BENYEKHLEF Karim
Université de Montréal – Faculté de droit
Le droit global a constitué une partie de l’armature normative de la mondialisation depuis la chute du Mur de Berlin et la consécration du consensus de Washington. Ses dimensions prescriptives n’étaient pas neutres. Le droit global a incarné et continue d’incarner un ordre juridique s’articulant autour des intérêts marchands bien compris des grands opérateurs économiques. Il correspond à la distinction schmitienne entre dominium et imperium. Le contexte géopolitique remet en cause les intérêts du dominium au nom de l’imperium. Le réalisme se rappelle au souvenir des idéalistes qui croyaient que le commerce allait aplanir les différences et se faire vecteur de la démocratie. L’espace global marchand cède le pas à une approche néo-mercantiliste, marquée par la nature purement transactionnelle des rapports commerciaux, voire politiques. Dans cette configuration, le droit global ne disparaît pas, mais son suffixe est appelé à s’adapter à la fragmentation et à la réorganisation des espaces marchands. En admettant la persistance normative d’un droit global « adapté », il importe alors d’instaurer un contrepoids à celui-ci par le truchement des droits économiques, sociaux et culturels (DESC). Il convient de faire preuve d’imagination en consacrant la justiciabilité des DESC, en accordant un droit d’agir en justice aux individus et en permettant l’opposabilité de ces droits aux opérateurs économiques. Une remise en cause relative du droit de propriété apparaît sans doute nécessaire pour assurer un réel équilibre des droits des acteurs. Cette perspective se révèle d’autant plus urgente et impérative au regard de la crise climatique.

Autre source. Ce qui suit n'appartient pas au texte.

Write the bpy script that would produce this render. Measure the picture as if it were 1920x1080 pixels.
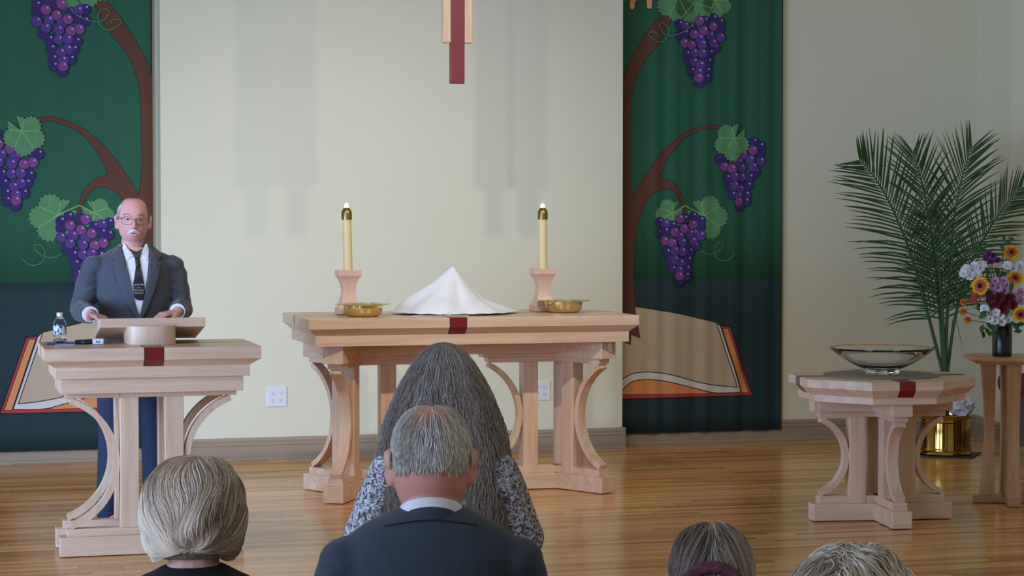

Karim Benyekhlef est professeur à la Faculté de droit de l’Université de Montréal depuis 1989. Il est détaché au Centre de recherche en droit public depuis 1990 et en a assuré la direction de 2006 à 2014. Il a assuré la direction du Regroupement stratégique Droit, changements et gouvernance, regroupant une cinquantaine de chercheurs, de 2006 à 2014. Il fut aussi directeur scientifique du Centre d’études et de recherches internationales de l’Université de Montréal (CÉRIUM) de 2009 à 2012. Il assure actuellement la direction du Laboratoire de cyberjustice, qu’il a fondé en 2010. Le Laboratoire de cyberjustice a obtenu en 2015 le Prix Mérite Innovation du Barreau du Québec. Ses champs d’enseignement et de recherche sont le droit constitutionnel (droits et libertés de la personne), le droit international, le droit des technologies de l’information, la théorie et l’histoire du droit. Karim Benyekhlef a fondé en 1995 la revue juridique électronique Lex Electronica, la toute première revue juridique en ligne en langue française. Il est également l’instigateur des tous premiers projets de règlement en ligne des conflits sur Internet (Projet CyberTribunal, 1996-1999, eResolution, 1999-2001, ECODIR, 2001). Ces plateformes de résolution de conflits sont aujourd’hui en usage au sein des tribunaux au Québec, en Ontario, en Saskatchewan et en France. ll dirige maintenant le projet «Autonomisation des acteurs judiciaires par la cyberjustice et l’intelligence artificielle» (Projet AJC) dans le cadre du programme de partenariat du CRSH (2018-2026). Ce projet vise à mettre l’intelligence artificielle (IA) au service des justiciables et des acteurs judiciaires afin d’accroître l’accès à la justice. AJC réunit, pour 8 ans, une équipe multidisciplinaire et internationale composée de plus de 50 chercheurs et de 42 partenaires représentant des centres de recherche, des institutions publiques, des professionnels du droit, des représentants de la société civile et des acteurs du secteur privé. Il est titulaire de la Chaire de recherche LexUM en information juridique depuis octobre 2014. Il a reçu en 2016 la distinction Advocatus Emeritus (Avocat émérite) du Barreau du Québec.